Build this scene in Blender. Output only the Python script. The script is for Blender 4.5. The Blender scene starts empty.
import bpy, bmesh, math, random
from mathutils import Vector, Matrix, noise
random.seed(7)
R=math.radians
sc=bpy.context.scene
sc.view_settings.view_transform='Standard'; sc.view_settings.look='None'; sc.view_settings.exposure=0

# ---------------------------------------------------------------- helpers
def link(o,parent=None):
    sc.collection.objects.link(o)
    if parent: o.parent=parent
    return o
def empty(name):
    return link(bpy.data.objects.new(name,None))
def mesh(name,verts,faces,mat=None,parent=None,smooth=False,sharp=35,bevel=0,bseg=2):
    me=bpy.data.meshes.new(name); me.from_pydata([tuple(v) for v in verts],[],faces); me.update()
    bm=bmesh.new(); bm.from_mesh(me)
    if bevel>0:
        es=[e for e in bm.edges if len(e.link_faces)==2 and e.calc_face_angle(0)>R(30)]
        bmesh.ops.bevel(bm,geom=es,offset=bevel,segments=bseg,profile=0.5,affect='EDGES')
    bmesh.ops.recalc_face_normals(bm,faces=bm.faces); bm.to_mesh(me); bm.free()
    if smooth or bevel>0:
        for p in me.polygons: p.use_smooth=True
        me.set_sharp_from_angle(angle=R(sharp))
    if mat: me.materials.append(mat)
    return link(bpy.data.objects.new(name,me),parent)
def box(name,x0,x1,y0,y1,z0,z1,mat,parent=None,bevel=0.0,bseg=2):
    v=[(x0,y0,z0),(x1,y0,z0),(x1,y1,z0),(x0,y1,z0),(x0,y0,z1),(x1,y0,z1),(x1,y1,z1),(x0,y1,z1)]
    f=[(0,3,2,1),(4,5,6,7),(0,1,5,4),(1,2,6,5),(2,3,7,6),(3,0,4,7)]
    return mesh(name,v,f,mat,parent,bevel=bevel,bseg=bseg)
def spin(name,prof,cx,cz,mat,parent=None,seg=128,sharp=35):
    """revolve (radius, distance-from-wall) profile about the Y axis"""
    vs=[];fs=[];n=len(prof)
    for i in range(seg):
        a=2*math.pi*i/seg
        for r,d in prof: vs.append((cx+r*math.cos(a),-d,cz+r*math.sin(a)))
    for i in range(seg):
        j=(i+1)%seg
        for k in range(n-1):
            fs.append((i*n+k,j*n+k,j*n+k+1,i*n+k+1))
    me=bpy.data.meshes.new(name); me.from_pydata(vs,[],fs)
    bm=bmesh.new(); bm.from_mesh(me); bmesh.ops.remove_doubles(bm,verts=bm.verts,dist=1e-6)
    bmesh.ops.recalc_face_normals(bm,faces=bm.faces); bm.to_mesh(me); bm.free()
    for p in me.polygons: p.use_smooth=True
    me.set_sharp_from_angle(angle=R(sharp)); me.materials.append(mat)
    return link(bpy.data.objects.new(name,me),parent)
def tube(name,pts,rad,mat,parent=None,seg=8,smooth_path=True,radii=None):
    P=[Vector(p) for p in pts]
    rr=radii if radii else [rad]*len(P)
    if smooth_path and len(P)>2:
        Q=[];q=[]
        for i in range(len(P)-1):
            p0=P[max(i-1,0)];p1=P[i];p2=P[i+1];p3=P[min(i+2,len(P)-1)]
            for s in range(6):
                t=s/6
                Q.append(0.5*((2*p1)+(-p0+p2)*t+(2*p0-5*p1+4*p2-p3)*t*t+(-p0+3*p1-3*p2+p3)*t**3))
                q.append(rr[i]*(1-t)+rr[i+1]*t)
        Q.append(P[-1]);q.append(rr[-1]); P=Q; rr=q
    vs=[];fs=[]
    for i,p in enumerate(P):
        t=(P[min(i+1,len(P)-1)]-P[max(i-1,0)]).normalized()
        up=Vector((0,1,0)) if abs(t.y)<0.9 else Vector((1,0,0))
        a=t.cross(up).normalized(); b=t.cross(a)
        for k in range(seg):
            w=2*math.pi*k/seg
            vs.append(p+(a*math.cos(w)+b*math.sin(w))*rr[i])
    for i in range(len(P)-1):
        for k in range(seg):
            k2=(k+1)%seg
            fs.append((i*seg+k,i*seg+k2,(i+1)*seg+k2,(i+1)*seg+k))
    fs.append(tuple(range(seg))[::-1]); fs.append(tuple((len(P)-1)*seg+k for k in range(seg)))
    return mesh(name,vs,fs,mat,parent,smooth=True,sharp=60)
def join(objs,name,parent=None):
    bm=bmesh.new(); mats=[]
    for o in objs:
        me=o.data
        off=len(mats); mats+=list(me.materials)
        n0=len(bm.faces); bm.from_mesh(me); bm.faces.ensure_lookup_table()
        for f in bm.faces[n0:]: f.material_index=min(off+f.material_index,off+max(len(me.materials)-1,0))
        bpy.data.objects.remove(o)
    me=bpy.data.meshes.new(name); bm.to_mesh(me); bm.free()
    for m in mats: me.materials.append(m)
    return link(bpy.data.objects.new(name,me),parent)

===

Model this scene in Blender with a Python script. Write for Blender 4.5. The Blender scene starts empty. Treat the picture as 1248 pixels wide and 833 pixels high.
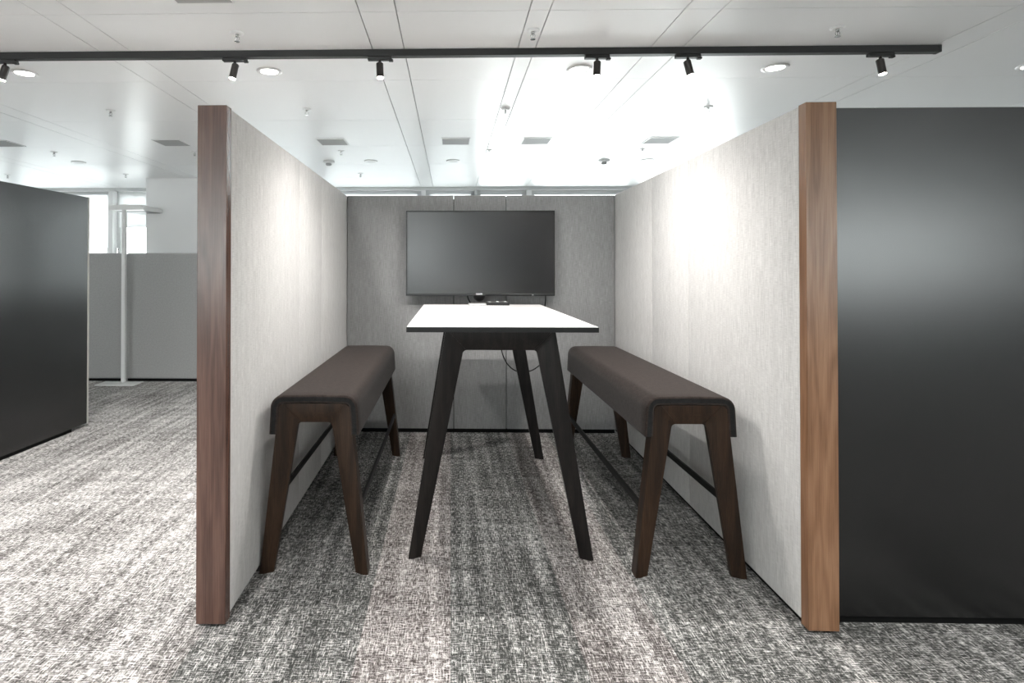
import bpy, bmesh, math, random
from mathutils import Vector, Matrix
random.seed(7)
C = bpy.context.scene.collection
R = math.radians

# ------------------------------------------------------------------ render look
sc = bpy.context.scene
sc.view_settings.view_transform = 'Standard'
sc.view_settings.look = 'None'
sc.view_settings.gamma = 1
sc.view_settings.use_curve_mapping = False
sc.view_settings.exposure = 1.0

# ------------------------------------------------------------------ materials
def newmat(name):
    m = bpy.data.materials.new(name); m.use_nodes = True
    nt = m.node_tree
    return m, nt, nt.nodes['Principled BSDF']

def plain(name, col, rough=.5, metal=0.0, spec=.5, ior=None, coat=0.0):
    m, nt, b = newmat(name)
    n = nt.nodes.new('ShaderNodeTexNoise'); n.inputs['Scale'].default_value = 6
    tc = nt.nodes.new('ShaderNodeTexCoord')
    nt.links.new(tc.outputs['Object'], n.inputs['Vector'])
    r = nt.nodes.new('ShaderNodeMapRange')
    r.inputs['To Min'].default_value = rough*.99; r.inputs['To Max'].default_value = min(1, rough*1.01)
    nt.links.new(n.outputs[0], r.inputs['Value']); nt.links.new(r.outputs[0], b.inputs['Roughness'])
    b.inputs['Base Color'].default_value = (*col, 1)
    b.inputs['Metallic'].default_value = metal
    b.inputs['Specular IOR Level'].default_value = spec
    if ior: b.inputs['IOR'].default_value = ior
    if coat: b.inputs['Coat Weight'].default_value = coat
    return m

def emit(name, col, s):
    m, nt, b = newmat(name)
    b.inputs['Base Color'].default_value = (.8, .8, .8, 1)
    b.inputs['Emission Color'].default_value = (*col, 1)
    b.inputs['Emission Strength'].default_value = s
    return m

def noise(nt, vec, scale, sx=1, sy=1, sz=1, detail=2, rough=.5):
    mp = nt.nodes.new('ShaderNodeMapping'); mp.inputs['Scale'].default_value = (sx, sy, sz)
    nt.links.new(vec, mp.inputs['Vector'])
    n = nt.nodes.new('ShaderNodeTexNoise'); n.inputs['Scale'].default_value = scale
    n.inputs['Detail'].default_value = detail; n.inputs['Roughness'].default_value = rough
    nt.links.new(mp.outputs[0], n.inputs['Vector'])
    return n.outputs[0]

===

* [Task to carry out]:
From the records above, pull out each line that has "Blender".

* [The solution]:
Build this scene in Blender. Output only the Python script. The script is for Blender 4.5. The Blender scene starts empty.
Model this scene in Blender with a Python script. Write for Blender 4.5. The Blender scene starts empty. Treat the picture as 1248 pixels wide and 833 pixels high.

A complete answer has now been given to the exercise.